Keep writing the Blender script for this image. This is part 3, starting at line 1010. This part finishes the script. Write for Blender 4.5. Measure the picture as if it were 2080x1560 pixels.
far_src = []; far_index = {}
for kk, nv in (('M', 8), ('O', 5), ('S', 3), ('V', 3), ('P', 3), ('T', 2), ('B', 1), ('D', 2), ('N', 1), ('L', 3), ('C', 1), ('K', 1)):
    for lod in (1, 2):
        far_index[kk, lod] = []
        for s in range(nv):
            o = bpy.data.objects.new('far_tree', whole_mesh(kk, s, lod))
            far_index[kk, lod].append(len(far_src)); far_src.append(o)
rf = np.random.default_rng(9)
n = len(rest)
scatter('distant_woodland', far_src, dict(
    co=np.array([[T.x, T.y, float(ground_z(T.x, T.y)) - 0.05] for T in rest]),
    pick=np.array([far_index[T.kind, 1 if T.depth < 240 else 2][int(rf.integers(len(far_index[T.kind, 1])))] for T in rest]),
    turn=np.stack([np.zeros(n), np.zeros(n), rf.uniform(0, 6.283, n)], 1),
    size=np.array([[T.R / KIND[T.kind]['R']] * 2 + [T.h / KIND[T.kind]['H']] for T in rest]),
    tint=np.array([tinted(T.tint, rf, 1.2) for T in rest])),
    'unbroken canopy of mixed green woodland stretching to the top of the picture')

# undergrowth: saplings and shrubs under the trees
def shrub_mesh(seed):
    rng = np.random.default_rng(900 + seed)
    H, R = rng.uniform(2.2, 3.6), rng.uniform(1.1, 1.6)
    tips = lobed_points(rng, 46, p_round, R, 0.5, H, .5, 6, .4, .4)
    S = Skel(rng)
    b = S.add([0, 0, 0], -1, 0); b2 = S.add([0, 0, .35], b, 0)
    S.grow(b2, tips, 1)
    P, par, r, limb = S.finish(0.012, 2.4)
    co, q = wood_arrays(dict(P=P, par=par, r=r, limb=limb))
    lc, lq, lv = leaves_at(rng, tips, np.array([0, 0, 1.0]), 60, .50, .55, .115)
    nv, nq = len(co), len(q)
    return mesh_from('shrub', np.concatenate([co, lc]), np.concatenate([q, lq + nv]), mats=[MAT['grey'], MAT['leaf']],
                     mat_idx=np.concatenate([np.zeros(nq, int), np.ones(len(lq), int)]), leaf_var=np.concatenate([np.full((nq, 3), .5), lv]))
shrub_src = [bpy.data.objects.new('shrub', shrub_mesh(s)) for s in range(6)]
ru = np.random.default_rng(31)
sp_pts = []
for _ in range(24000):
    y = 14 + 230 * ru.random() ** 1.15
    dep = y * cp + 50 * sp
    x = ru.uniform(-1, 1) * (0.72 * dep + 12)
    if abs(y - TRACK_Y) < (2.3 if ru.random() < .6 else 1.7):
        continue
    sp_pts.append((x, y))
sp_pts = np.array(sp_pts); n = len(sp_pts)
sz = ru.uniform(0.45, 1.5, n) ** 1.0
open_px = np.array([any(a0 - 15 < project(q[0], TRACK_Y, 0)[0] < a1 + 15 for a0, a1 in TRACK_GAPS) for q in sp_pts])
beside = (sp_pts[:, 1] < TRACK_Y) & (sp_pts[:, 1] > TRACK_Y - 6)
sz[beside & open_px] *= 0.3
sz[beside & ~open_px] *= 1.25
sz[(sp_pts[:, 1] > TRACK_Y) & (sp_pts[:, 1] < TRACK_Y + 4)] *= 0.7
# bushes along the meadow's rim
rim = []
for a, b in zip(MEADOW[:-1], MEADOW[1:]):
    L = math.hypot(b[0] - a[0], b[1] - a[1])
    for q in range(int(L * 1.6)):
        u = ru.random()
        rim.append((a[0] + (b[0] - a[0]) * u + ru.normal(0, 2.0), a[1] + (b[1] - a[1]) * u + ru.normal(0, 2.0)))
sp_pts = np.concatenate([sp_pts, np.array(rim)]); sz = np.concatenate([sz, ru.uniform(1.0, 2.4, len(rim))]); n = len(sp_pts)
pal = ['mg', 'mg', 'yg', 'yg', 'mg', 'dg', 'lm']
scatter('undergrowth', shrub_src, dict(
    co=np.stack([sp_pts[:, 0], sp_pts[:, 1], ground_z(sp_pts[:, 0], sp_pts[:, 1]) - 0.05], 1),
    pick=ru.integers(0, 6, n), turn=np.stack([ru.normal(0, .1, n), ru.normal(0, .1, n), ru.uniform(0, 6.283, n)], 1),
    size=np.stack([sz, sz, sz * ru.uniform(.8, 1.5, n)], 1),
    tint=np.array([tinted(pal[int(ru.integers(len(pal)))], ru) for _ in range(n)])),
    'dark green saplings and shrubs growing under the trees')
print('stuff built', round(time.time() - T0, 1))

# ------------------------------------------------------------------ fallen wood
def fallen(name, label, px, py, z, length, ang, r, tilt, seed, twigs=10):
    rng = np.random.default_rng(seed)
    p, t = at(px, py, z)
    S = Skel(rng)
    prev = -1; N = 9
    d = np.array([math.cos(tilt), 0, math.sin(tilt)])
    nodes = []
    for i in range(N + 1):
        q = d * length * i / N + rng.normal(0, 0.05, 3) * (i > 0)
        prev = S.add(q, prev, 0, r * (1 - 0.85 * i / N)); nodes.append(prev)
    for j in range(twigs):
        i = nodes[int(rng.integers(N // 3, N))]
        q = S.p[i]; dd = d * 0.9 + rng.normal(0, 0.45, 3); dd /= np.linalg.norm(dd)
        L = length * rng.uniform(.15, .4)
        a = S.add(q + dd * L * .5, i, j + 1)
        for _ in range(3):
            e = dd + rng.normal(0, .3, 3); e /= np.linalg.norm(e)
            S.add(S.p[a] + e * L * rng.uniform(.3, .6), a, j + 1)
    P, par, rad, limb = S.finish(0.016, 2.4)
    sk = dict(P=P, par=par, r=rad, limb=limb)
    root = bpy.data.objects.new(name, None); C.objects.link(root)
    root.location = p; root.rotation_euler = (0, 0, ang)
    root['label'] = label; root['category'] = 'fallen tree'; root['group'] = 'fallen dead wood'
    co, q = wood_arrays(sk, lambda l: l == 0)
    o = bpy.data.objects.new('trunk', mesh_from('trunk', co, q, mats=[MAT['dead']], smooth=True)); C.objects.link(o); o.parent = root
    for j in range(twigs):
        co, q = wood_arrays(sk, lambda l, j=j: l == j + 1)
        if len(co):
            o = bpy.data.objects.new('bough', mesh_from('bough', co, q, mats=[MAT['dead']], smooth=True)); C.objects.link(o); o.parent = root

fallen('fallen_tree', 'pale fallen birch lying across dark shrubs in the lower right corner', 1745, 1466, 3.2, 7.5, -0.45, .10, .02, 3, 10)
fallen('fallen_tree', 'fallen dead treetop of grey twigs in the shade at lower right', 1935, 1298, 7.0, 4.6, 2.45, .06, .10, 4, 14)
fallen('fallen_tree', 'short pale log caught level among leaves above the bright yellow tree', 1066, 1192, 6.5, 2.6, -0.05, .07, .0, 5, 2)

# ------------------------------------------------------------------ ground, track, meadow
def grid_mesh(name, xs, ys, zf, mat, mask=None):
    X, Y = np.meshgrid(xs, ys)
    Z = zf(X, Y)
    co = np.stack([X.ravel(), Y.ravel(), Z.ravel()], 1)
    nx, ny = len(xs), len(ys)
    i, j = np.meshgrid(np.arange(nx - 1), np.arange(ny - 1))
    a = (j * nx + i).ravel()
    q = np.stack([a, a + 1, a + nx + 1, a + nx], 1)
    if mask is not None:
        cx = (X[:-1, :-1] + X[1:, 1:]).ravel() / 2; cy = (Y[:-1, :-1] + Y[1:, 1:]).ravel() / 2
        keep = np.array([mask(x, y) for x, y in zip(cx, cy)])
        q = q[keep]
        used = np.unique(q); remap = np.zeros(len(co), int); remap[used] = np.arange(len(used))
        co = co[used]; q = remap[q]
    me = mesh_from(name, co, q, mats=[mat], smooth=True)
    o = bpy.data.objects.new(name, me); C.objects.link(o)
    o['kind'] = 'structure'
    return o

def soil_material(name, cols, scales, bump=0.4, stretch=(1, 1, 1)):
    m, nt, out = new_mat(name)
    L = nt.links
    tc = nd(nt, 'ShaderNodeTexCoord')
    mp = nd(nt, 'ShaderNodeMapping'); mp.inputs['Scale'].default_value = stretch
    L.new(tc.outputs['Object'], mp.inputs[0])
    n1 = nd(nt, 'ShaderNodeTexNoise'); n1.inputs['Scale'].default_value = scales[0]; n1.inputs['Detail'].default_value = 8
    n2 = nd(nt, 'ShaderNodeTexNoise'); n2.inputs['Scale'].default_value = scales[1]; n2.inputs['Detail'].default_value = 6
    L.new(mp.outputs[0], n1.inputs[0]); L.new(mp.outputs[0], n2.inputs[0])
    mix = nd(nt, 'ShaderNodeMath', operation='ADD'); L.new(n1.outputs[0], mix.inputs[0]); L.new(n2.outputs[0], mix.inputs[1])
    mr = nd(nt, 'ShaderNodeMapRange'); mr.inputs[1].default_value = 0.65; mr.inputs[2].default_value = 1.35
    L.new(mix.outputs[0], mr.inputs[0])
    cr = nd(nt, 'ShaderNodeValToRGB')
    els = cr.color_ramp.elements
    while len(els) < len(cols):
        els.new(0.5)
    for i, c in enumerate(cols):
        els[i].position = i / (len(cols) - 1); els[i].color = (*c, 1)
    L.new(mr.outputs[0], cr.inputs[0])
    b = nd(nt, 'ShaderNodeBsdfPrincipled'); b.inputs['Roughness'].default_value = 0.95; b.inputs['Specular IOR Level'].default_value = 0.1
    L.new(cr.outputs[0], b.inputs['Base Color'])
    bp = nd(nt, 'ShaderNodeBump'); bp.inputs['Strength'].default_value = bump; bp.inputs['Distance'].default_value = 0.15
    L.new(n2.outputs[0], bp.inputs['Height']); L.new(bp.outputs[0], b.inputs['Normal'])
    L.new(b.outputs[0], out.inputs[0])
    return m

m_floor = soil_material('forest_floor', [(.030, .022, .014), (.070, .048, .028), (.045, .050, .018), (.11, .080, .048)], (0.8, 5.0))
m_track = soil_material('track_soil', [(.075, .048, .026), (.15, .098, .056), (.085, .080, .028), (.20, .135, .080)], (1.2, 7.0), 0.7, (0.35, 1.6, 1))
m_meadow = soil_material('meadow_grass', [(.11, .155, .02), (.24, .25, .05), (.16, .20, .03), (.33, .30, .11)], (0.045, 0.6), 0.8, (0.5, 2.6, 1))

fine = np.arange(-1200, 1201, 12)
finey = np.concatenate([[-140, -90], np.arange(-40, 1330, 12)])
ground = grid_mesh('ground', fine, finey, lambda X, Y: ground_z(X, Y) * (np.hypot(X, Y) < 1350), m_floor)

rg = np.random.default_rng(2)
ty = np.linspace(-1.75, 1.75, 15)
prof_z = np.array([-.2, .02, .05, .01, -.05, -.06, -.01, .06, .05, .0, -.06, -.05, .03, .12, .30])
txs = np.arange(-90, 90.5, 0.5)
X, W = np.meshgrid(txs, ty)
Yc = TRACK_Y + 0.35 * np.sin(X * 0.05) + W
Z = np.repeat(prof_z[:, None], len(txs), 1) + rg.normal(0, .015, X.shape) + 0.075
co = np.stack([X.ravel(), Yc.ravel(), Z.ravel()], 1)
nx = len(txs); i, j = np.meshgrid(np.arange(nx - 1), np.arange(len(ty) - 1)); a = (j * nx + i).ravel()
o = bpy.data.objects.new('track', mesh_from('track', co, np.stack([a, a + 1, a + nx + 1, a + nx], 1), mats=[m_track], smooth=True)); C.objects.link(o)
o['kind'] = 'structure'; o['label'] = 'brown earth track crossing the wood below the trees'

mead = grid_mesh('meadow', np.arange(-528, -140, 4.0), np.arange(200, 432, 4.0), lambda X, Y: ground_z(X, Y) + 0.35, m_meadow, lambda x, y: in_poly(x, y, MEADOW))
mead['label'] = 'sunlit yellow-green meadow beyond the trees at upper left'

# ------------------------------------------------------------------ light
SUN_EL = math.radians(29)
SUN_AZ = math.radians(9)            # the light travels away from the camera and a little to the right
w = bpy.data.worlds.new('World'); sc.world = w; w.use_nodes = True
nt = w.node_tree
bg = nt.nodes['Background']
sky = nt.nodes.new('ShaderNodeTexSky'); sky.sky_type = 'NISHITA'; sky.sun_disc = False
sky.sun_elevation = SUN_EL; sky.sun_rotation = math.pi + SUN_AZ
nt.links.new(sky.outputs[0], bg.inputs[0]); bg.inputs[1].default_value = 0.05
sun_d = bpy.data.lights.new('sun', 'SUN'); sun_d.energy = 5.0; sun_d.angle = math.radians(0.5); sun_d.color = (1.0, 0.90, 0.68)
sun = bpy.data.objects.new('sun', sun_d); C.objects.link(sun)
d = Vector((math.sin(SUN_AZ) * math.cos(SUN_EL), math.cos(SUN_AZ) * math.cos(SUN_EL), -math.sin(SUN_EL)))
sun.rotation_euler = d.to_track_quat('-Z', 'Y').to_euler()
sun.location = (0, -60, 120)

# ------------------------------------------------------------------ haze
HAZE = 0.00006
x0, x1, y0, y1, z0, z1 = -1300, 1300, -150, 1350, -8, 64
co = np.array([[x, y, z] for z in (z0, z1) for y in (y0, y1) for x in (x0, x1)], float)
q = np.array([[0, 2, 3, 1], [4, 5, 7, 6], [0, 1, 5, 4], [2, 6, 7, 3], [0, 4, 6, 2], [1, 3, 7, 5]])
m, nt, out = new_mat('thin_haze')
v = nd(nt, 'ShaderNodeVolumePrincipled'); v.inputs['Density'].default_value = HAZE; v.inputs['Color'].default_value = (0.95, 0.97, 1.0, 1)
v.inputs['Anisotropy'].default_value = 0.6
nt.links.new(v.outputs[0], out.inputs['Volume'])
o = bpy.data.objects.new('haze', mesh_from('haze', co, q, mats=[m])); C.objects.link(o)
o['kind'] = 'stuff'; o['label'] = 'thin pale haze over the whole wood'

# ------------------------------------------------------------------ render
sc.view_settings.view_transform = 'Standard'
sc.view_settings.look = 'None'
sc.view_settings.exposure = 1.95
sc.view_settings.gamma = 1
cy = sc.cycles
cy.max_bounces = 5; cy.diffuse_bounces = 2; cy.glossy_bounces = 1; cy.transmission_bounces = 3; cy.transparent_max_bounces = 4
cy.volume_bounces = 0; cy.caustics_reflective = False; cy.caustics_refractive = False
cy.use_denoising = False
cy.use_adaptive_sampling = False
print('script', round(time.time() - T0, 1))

> [Request]: Retype only the lines running from the top of the listing to the line that holds "of the picture')", both ends included.

> [Exercise result]:
Keep writing the Blender script for this image. This is part 3, starting at line 1010. This part finishes the script. Write for Blender 4.5. Measure the picture as if it were 2080x1560 pixels.
far_src = []; far_index = {}
for kk, nv in (('M', 8), ('O', 5), ('S', 3), ('V', 3), ('P', 3), ('T', 2), ('B', 1), ('D', 2), ('N', 1), ('L', 3), ('C', 1), ('K', 1)):
    for lod in (1, 2):
        far_index[kk, lod] = []
        for s in range(nv):
            o = bpy.data.objects.new('far_tree', whole_mesh(kk, s, lod))
            far_index[kk, lod].append(len(far_src)); far_src.append(o)
rf = np.random.default_rng(9)
n = len(rest)
scatter('distant_woodland', far_src, dict(
    co=np.array([[T.x, T.y, float(ground_z(T.x, T.y)) - 0.05] for T in rest]),
    pick=np.array([far_index[T.kind, 1 if T.depth < 240 else 2][int(rf.integers(len(far_index[T.kind, 1])))] for T in rest]),
    turn=np.stack([np.zeros(n), np.zeros(n), rf.uniform(0, 6.283, n)], 1),
    size=np.array([[T.R / KIND[T.kind]['R']] * 2 + [T.h / KIND[T.kind]['H']] for T in rest]),
    tint=np.array([tinted(T.tint, rf, 1.2) for T in rest])),
    'unbroken canopy of mixed green woodland stretching to the top of the picture')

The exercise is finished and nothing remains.